The attack of the Millenium Mom

The attack of the Millenium Mom

In the 1990’s I managed a group of scary alpha Gen X women. I witnessed these women becoming uber-successful in sales, start having their babies and slowly figuring out how to “have it all”.  I watched them try to satisfy their ridiculously high expectations for themselves as moms, employees and wives,  with a great deal of  doubt, guilt and stress. As a single woman without any children (unless you count dogs) I was in some ways jealous and in some ways grateful I wasn’t trying to hoe that tough field.

However hard it was for them, that generation of women must have really figured things out because the millenium moms I’m dealing with now are nothing short of frightening in their ability to juggle kids, high powered jobs, husbands and still have time for running marathons, doing yoga and blogging. Instead of managing these women, today many of them are my clients, contractors and colleagues. I have to say I am impressed and not a little bit intimidated by their ability to juggle all these things. (Since there doesn’t seem to be a definitive on the year that separates Generation X from Generation Y, I’m just going to say they’re kind of on the XY cusp born in the ’70s or later. )

I was what was called a “latchkey kid”. My mom went off to work when I was in second grade, so maybe I’m sensitive to the topic. I’m sure the women’s libbers of my mom’s generation and those of my own and Generation X tried to do a good job balancing home and work, but as I mentioned before they seemed to do it with a great deal of angst.

I’m pushing 50 and I can hardly get myself out of bed and feed the dogs…let alone dress seven youngsters, freeze a month’s worth of meals and blog about it, all before 8AM. Millenium Moms have a whole new set of characteristics that seem nothing short of remarkable to me.

For example:

  • They’re incredibly high tech, using Facebook, the Internet and blogs to stay not only informed, but really connected to their peers
  • As a consultant who works for and with several of them, they’re slave drivers, plain and simple. These women have learned how to delegate like nobody’s business and if you don’t deliver, watch out.
  • In addition to delegation, Millenium Moms are remarkable project managers,  from their professional work to coordinating the needs of everyone in their families.
  • They’re put together, good looking and stylish (even if there’s baby barf on their shoulder.) It’s made me step up my own game wardrobe-wise, for sure.
  • They’re confident in their not getting everything done-ness.  There’s a self-esteem there that I haven’t seen in previous working women’s generations, that goes along with having appropriate self-expectations and the realization that no one is perfect.

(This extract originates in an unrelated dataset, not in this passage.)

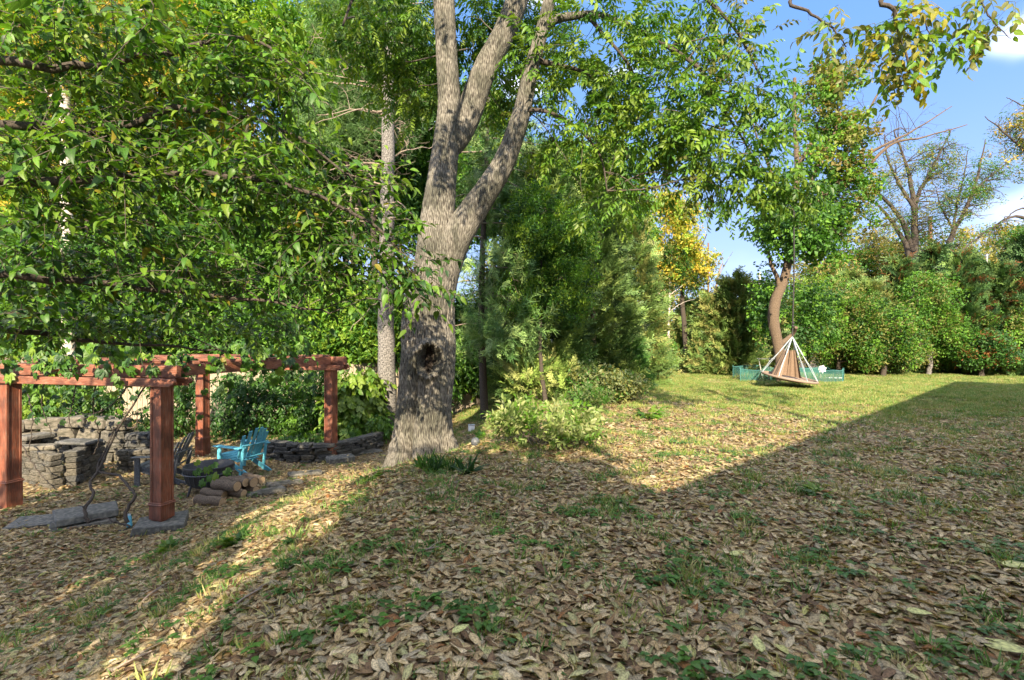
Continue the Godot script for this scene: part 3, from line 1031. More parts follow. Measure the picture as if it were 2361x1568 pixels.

I could give you dozens of examples, but take a look at Marketing Mama. She works full-time, raises her kids, lives her own life, blogs,Facebooks, oh and in her spare time is a prolific social media maven.  I want whatever vitamins she’s taking. Or Brigette Mathiason, who worked for me at a time when her twins were tiny. I believed she regularly turned in amazing work while still double breastfeeding. Still not sure how she did that, but recently she had another one and decided she should start a business too. (Check out her blog here)

I’m not sure I really have a point here except to say that I’m thrilled at the evolution of working women. One of the things that’s great about getting older is you notice this kind of thing. Far from pointing fingers at the “younger folks” I want to be more like them. I think this new group of Millenium Moms is going to be the ones that finally turn this sad planet of ours around. No offense guys.